Classes

By littlesweetfish No comments

There were two things that new students had to do the first thing in university. 

  1. Enroll in classes
  2. Join a “circle” or two
  1. Enroll in classes

There were required subjects for business students. 

  • English language
  • Another language of your choice 
  • Macro Economics
  • Advanced Mathematics
  • Bookkeeping
  • Marketing

I thought I’d do fine in the language, but I was terrified of the rest of the numerical subjects. If they were going to make us take advanced math, why didn’t they make it one of the required subjects for the entrance exam?! Was I the only student who chose history over math for the entrance exam and didn’t seriously study math in high school? 

But it turned out that even the math professor didn’t expect us to really understand advanced mathematics. We were allowed to bring in the notebook to the term exam, so as long as you attended the class and took notes, you’d pass it. I didn’t understand what I wrote down on my notebook, but I just copied what looked like the answers on the exam paper. The last question was not in the notebook, but I fabricated the formula and still got an A. 

People said entering university was harder than graduating from it. The year I started at Waseda was 1996, still dragging the remnants of the bubble economy era, when university students were the highly valued golden eggs in the job market. It didn’t matter they couldn’t solve advanced math because getting into the competitive school already proved they were smarter than other kids. Big corporations were ready to spend a fortune on new graduates to teach the necessary skills and their company doctrines. They’d be loyal to the company until they retire, because of the Lifetime Employment practiced in post-war Japan, when companies competed over human resources. 

Though such an era had ended several years back, the culture, the university system, and people’s mindset didn’t change so quickly. Older students told me that you could fill the exam paper with nonsense, and you’d still pass. For me, Advanced Mathematics class was an easy one. Perhaps the professor knew enough many of us had given up math in high school and took pity on us. 

But in other subjects, I struggled. I spent hours studying for Macro Economics and Bookkeeping to get a C, while everyone else seemed to have received A or B with minimum preparation in between their part-time jobs and enjoying their youth. 

I did better in English and Chinese. I aspired to become as proficient in Chinese as in English, but with other classes, later mentioning “circle,” and my part-time job, I barely spared time to master another foreign language. I still got As, but my initial goal of understanding films in Mandarin never came true.  
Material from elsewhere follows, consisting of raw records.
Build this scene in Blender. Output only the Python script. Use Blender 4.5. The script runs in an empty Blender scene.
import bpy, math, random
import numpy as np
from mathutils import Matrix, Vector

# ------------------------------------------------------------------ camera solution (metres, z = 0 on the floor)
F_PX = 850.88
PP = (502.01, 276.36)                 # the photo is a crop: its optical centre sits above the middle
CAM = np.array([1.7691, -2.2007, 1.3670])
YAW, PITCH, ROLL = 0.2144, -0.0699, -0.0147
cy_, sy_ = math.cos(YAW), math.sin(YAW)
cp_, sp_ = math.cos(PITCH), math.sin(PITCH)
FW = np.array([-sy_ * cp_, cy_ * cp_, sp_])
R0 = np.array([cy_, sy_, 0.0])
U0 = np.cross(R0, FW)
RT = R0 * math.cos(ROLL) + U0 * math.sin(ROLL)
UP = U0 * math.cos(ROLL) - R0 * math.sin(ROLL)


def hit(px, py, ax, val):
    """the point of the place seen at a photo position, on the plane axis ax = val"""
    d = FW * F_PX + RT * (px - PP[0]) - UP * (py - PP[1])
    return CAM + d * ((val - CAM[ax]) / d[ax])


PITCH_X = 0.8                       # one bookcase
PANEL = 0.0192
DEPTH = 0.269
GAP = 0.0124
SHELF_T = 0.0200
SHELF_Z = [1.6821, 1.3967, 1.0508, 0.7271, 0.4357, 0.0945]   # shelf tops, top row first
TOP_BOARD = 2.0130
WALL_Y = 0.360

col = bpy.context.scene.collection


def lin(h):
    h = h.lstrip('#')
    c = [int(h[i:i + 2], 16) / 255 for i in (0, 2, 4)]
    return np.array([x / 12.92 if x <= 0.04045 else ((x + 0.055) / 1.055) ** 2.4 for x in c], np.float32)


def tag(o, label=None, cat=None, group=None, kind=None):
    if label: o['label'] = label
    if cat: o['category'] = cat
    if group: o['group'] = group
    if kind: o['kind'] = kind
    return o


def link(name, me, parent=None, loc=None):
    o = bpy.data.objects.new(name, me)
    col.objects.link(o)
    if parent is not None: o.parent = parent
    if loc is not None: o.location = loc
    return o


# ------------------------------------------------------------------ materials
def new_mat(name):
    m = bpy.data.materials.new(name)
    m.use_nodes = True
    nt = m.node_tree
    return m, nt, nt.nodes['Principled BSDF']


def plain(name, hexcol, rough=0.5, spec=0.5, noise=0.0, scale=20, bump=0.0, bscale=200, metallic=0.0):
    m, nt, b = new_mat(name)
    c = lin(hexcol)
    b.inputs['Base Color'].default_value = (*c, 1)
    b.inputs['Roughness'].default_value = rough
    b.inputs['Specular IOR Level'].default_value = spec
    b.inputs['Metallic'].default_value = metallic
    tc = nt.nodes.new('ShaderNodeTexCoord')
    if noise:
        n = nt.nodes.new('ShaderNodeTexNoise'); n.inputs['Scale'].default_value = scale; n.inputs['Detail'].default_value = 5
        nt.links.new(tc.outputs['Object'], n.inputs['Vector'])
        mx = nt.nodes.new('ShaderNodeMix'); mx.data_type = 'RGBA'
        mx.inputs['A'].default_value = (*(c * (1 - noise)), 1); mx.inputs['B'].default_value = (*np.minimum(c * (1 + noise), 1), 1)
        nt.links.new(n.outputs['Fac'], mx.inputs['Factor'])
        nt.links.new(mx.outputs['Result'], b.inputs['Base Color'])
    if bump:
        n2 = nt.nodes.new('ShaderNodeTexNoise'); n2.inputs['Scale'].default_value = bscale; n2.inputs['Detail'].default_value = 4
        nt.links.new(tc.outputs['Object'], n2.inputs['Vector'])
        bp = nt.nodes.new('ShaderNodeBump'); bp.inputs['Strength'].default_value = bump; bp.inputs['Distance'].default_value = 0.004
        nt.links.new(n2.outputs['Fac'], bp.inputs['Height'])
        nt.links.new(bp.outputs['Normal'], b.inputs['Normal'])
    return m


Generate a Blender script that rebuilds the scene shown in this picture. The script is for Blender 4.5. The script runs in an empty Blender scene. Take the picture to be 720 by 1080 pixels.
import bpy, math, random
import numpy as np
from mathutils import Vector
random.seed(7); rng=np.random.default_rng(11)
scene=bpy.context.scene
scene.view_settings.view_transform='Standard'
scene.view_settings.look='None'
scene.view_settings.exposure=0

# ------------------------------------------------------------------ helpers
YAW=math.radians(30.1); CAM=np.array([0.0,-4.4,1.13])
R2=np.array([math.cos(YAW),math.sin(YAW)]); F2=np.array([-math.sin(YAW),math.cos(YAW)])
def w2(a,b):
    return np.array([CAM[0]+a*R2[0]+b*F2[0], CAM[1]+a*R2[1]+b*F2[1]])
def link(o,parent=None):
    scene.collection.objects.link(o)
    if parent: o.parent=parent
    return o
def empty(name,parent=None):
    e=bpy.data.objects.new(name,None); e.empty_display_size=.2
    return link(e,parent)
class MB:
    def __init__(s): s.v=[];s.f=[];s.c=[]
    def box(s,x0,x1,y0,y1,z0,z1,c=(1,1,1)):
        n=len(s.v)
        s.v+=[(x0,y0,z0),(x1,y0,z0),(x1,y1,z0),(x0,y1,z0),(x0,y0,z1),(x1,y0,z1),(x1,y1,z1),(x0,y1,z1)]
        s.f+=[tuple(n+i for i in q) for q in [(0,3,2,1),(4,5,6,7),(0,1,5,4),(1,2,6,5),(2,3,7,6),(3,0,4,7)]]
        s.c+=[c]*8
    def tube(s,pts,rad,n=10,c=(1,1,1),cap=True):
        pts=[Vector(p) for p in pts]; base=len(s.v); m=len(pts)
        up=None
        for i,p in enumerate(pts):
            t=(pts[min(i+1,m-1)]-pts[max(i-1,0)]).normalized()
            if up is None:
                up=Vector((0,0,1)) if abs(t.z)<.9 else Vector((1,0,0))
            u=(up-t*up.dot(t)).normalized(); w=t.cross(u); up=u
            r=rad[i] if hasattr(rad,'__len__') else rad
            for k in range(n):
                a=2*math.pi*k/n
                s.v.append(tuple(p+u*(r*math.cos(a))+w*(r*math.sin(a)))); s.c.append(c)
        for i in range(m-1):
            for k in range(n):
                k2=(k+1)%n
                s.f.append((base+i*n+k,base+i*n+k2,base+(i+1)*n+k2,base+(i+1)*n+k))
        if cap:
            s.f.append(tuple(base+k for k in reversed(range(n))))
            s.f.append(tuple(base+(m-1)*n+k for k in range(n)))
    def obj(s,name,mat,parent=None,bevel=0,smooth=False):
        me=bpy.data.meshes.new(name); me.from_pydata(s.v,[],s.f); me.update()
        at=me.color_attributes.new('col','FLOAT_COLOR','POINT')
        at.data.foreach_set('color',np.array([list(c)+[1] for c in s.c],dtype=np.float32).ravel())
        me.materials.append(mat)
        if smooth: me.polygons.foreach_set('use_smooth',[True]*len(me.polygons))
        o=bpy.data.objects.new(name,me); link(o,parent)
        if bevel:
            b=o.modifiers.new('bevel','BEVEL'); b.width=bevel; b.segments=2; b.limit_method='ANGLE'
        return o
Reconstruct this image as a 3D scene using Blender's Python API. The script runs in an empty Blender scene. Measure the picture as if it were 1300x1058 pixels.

Almost all classes were held in large classrooms, students sitting elbow to elbow. Octogenarian lecturers sat or stood at the podium, and mumbled the lesson they had been giving for the past 50 years. There were little interactions between the lecturer and students nor between students. I had such high expectations from my university life, where learning was a sublime privilege, but the reality was just more years of high school-like note-taking and memorization.